There’s a thing kids do when they write letters or essays. They write “Oh, and...” as if the reader were receiving their words in real time. They don’t know how to hide their stream of consciousness from their writing. If you’re writing in a burst of inspiration, you might do it too. Writing your thoughts out is fine. But before you send, you should edit.

All writing is, at some level, a stream of consciousness. But if you respect your recipients’ time, or if you just want to look like you have your shit together, you should always do a quick edit on any email (or memo or document or blog post) over three sentences long.

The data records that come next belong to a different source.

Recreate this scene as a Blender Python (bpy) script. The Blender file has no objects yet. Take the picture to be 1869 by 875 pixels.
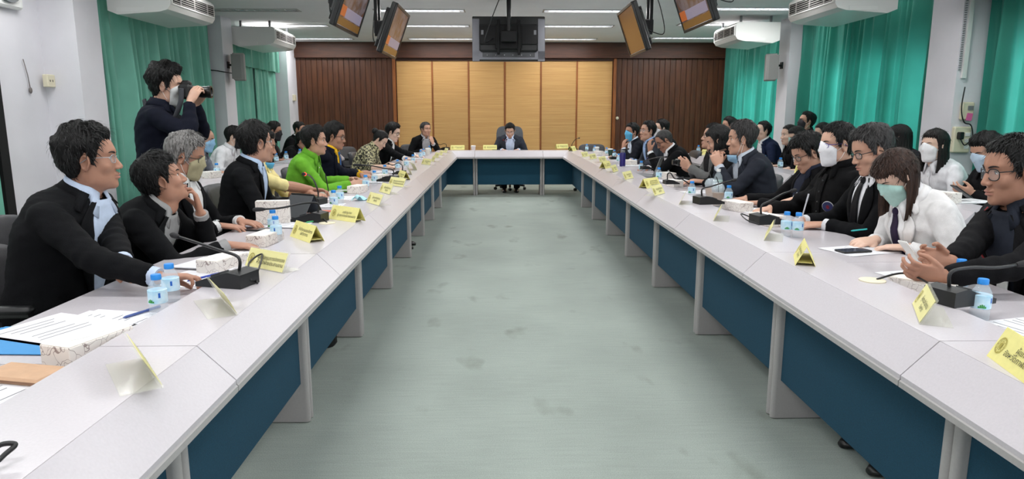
import bpy, bmesh, math, random
import numpy as np
from mathutils import Vector, Matrix, Euler
random.seed(7); RNG = np.random.default_rng(7)
SC = bpy.context.scene; COL = SC.collection
PI = math.pi; R_ = math.radians

# ------------------------------------------------------------------ camera, world, light, exposure
F_PX, PITCH, YAW, CAM_H = 1252.4, 0.1795, 0.0196, 1.352
cd = bpy.data.cameras.new('camera'); cam = bpy.data.objects.new('camera', cd); COL.objects.link(cam)
cd.sensor_width = 36.0; cd.lens = F_PX / 1869.0 * 36.0; cd.clip_start = 0.02; cd.clip_end = 100
cam.location = (0, 0, CAM_H); cam.rotation_euler = (PI/2 - PITCH, 0, -YAW); SC.camera = cam
SC.view_settings.view_transform = 'Standard'; SC.view_settings.look = 'None'
SC.view_settings.gamma = 1.0; SC.view_settings.use_curve_mapping = False
SC.view_settings.exposure = 0.0
world = bpy.data.worlds.new('overcast_sky'); SC.world = world; world.use_nodes = True
bg = world.node_tree.nodes['Background']; bg.inputs[0].default_value = (0.80, 0.92, 1.0, 1); bg.inputs[1].default_value = 4.5
LAMP_W = 16.5            # watts of each ceiling lamp
CEIL = 2.80; WALL_L = -4.45; WALL_R = 4.75; WALL_F = 14.4; WALL_B = -3.2

# ------------------------------------------------------------------ helpers
def _axes():
    f = np.array([math.sin(YAW)*math.cos(PITCH), math.cos(YAW)*math.cos(PITCH), -math.sin(PITCH)])
    r = np.array([math.cos(YAW), -math.sin(YAW), 0.0]); d = np.cross(f, r)
    return np.array([r, d, f])
_M = _axes()
def ray(x, y): return _M.T @ np.array([(x-934.5)/F_PX, (y-437.5)/F_PX, 1.0])
def atz(x, y, z): v = ray(x, y); return v*((z-CAM_H)/v[2]) + np.array([0, 0, CAM_H])
def atx(x, y, X): v = ray(x, y); return v*(X/v[0]) + np.array([0, 0, CAM_H])
def aty(x, y, Y): v = ray(x, y); return v*(Y/v[1]) + np.array([0, 0, CAM_H])

def lin(c):
    return tuple(((v/255.0)/12.92 if v/255.0 <= 0.04045 else ((v/255.0+0.055)/1.055)**2.4) for v in c)

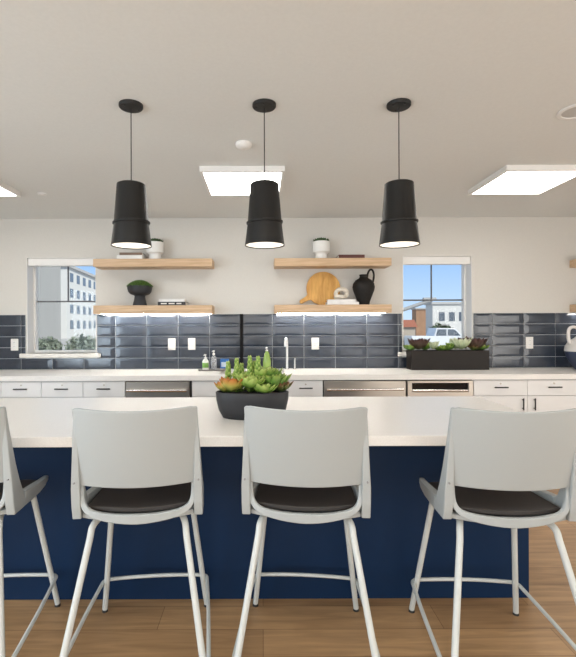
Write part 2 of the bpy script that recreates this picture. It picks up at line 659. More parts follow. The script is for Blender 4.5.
def appliance(name, x0, x1, label, style):
    a = thing(name, label, 'appliance')
    q = 0.003
    box(x0 + q, x1 - q, YD + .01, 4.80, .09, ZK - .05).obj('casing', mat('dark_casing', (0.05, 0.048, 0.045), 0.5), a)
    box(x0 + q, x1 - q, YD + .07, 4.78, 0, .09).obj('toe_kick', TOE, a)
    z1 = ZK - .058
    if style == 'slot':
        f = MB()
        f.box(x0 + .008, x1 - .008, YD - .03, YD + .01, .10, .70)
        f.box(x0 + .008, x1 - .008, YD - .03, YD + .01, .785, z1)
        f.box(x0 + .008, x0 + .05, YD - .03, YD + .01, .70, .785).box(x1 - .05, x1 - .008, YD - .03, YD + .01, .70, .785)
        f.obj('front_panel', STEEL, a, 0.002)
        box(x0 + .05, x1 - .05, YD + .0, YD + .009, .70, .785).obj('control_window', DARKGLASS, a)
        MB().tube([(x0 + .055, YD - .018, .713), (x1 - .055, YD - .018, .713)], 0.012, 12).obj('handle', STEELB, a)
    else:
        box(x0 + .010, x1 - (.022 if style == 'dark' else .008), YD - .03, YD + .01, .10, z1).obj('front_panel', STEEL, a, 0.003)
        h = MB()
        zc = .732
        rr = 0.016 if style == 'dark' else 0.011
        h.tube([(x0 + .03, YD - .075, zc), (x1 - .04, YD - .075, zc)], rr, 14)
        for xx in (x0 + .07, x1 - .08):
            h.tube([(xx, YD - .075, zc), (xx, YD - .028, zc)], 0.009, 10)
        h.obj('handle', STEELB, a)
    return a


appliance('undercounter_refrigerator', -1.275, -0.655, 'stainless undercounter appliance with thick bar handle, left of the sink', 'dark')
appliance('dishwasher', 0.565, 1.340, 'wide stainless appliance with thin bar handle below the black jug', 'bar')
appliance('warming_drawer', 1.340, 1.965, 'stainless appliance with a black slot below the brown planter box', 'slot')

# ------------------------------------------------------------------ island
IX0, IX1, IY0, IY1 = -2.15, 1.372, 1.885, 2.930
isl = thing('kitchen_island', 'dark navy island base with flat panels behind the stools', 'island')
box(IX0 + .08, IX1 - .085, 2.20, 2.87, 0.0, ZK - .0435).obj('navy_base', NAVY, isl, 0.002)
tag(box(IX0, IX1, IY0, IY1, ZK - .043, ZK).obj('island_countertop', QUARTZ, None, 0.003),
    'long thick white quartz top of the navy island in the foreground', 'countertop')

# ------------------------------------------------------------------ floating shelves
YS = 4.63


def shelf(x0, x1, z0, z1, label, strip):
    s = thing('floating_shelf', label, 'shelf', ((x0 + x1) / 2, YS, z0), 0, 'oak floating shelves')
    h = (x1 - x0) / 2
    box(-h, h, 0, YW - YS - (0.0135 if z0 < 1.449 else 0.0), 0, z1 - z0).obj('shelf_board', OAK, s, 0.003)
    if strip:
        box(-h + .03, h - .03, .150, .178, -.004, 0).obj('led_strip', STRIP, s)
    return s


ZU0, ZU1, ZL0, ZL1 = 1.930, 2.010, 1.4515, 1.535
SL = (-1.718, -0.508)
SR = (0.128, 1.322)
shelf(*SL, ZU0, ZU1, 'upper oak floating shelf left, between left window and the middle lamp', False)
shelf(*SL, ZL0, ZL1, 'lower oak floating shelf left, lit from below, holding the moss bowl', True)
shelf(*SR, ZU0, ZU1, 'upper oak floating shelf on the right, holding white goblet planter', False)
shelf(*SR, ZL0, ZL1, 'lower oak floating shelf on the right, lit from below, holding black jug', True)
shelf(3.30, 4.45, ZU0, ZU1, 'upper oak floating shelf cut off by the right edge of the photo', False)
shelf(3.30, 4.45, ZL0, ZL1, 'lower oak floating shelf cut off by the right edge of the photo', True)

# ------------------------------------------------------------------ ceiling fixtures


def panel(cx, cy, label):
    p = thing('ceiling_light', label, 'ceiling light', (cx, cy, ZC), 0, 'square led ceiling panels')
    f = MB()
    h, t, d = 0.309, 0.022, 0.04
    f.box(-h, -h + t, -h, h, -d, 0).box(h - t, h, -h, h, -d, 0).box(-h + t, h - t, -h, -h + t, -d, 0).box(-h + t, h - t, h - t, h, -d, 0)
    f.obj('frame', WHITE, p)
    box(-h + t, h - t, -h + t, h - t, -d + .004, -.004).obj('diffuser', PANEL, p)


for cx, lb in ((-2.375, 'square led ceiling panel cut off by the left edge of the photo'),
               (-0.139, 'square led ceiling panel behind the middle pendant lamp'),
               (2.082, 'square led ceiling panel above the right window')):
    panel(cx, 3.60, lb)
for cx, a in ((-2.365, 'left'), (-0.139, 'middle'), (2.098, 'right')):  # two unseen rows behind the camera, added only to light the room
    panel(cx, 0.55, 'unseen square led ceiling panel added to light the room, %s one of the near row' % a)
    panel(cx, -1.80, 'unseen square led ceiling panel added to light the room, %s one of the far row' % a)

sd = thing('smoke_detector', 'small round white smoke detector on the ceiling left of the middle pendant cord', 'smoke detector', (-0.112, 2.88, ZC))
MB().lathe([(.050, 0), (.052, -.006), (.050, -.02), (.036, -.032), (.012, -.036)], 28).obj('housing', WHITE, sd)
MB().lathe([(.008, -.0355), (.008, -.038), (.004, -.038)], 12).obj('test_button', PLATE, sd)
sp = thing('sprinkler_cover', 'small round sprinkler cover plate on the ceiling near the left ceiling panel', 'sprinkler', (-1.905, 3.95, ZC))
MB().lathe([(.040, 0), (.040, -.008)], 24).obj('cover_plate', WHITE, sp)
MB().lathe([(.022, -.008), (.022, -.014), (.012, -.016)], 20).obj('cap', PLATE, sp)
sk2 = thing('ceiling_speaker', 'round white ceiling speaker cut off by the right edge of the photo', 'speaker', (1.712, 2.46, ZC))
MB().lathe([(.098, 0), (.098, -.006), (.090, -.010), (.078, -.008), (.076, -.003)], 36).obj('rim', WHITE, sk2)
MB().lathe([(.0755, -.0005), (.0755, -.004), (.03, -.005)], 30).obj('grille', mat('speaker_grille', (.55, .54, .52), .7, scale=300, var=.1), sk2)

# ------------------------------------------------------------------ pendant lamps
pl = thing('pendant_lamp', 'black tapered pendant lamp hanging in front of the upper left shelf, leftmost of three', 'lamp',
           (-0.680, 2.377, ZC), 0, 'black pendant lamps over the island')
cn = MB().lathe([(.062, 0), (.062, -.012), (.058, -.017), (.012, -.019)], 36).obj('canopy', SHADE, pl)
for a in (0.6, 2.6, 4.1):
    MB().lathe([(.006, -.0175), (.006, -.021), (.003, -.022)], 10, .042 * math.cos(a), .042 * math.sin(a)).obj('screw', BLACK, cn)
MB().tube([(0, 0, -.018), (0, 0, -.42)], 0.0028, 8).obj('cord', BLACK, pl)
zt, zbm = -.414, -.738
shd = MB().lathe([(.010, zt + .012), (.012, zt + .004), (.066, zt), (.0735, zt - .004), (.0885, -.612), (.0925, -.618), (.0925, -.624), (.0895, -.626),
                  (.1035, zbm), (.1010, zbm), (.0985, zbm + .004), (.071, zt - .012), (.010, zt - .010)], 48)
sh = shd.obj('lamp_shade', SHADE, pl)
col = MB()   # slim collar band set slightly askew round the shade
rings = []
for (r, dz) in ((.0895, .005), (.0955, .003), (.0955, -.004), (.0900, -.006)):
    rings.append([(r * math.cos(2 * PI * i / 48), r * math.sin(2 * PI * i / 48), -.617 + dz + .004 * math.cos(2 * PI * i / 48)) for i in range(48)])
col.loft(rings, False, True).obj('collar', SHADE, sh)
MB().lathe([(.0005, zbm + .012), (.098, zbm + .010), (.0985, zbm + .006), (.0985, zbm + .0045), (.0005, zbm + .0045)], 40).obj('diffuser', BULB, pl)
dup(pl, None, (0.016, 2.377, ZC), 0.5, 'black tapered pendant lamp in the middle, in front of a square ceiling panel')
dup(pl, None, (0.719, 2.377, ZC), 1.1, 'black tapered pendant lamp between black jug and right window, rightmost of three')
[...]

This is especially important when you’re writing outside your wheelhouse. If you’re writing a high-stakes email, or a speech you’re not used to giving, you’re more likely to become too self-aware, and to nervously put that self-awareness into your writing. You write about the process of writing, whether you know it or not. You define terms that no one needs defined. Your sentences refer to your other sentences. You turn into Perd Hapley from Parks and Rec: “Issue number one is the first issue we’re going to talk about.” “A slogan is a series of words that have a meaning.” “The statement that this reporter has is a question.” Or, worse, you sound like the Bad President.

Go through your message and strip out all the self-reference, the second-guessing, and the redundancy. Again, it’s not a problem that you wrote all that. It’s only a problem if you don’t edit it out. It’s similar to another basic editing tool: Delete the first paragraph, which you probably spent warming up. Delete the last paragraph, which was repetitive or overreaching. Save your readers time and energy.

This is one tactic in the larger strategy of BLUF: Bottom Line Up Front. Other tactics include putting a tl;dr on the top of your message, and providing context for all requests. This blog post from content marketing agency Animalz describes the full strategy, with examples. It takes the nebulous concept of “editing” and gives it purpose and direction: to make an email that convinces people to do what you want.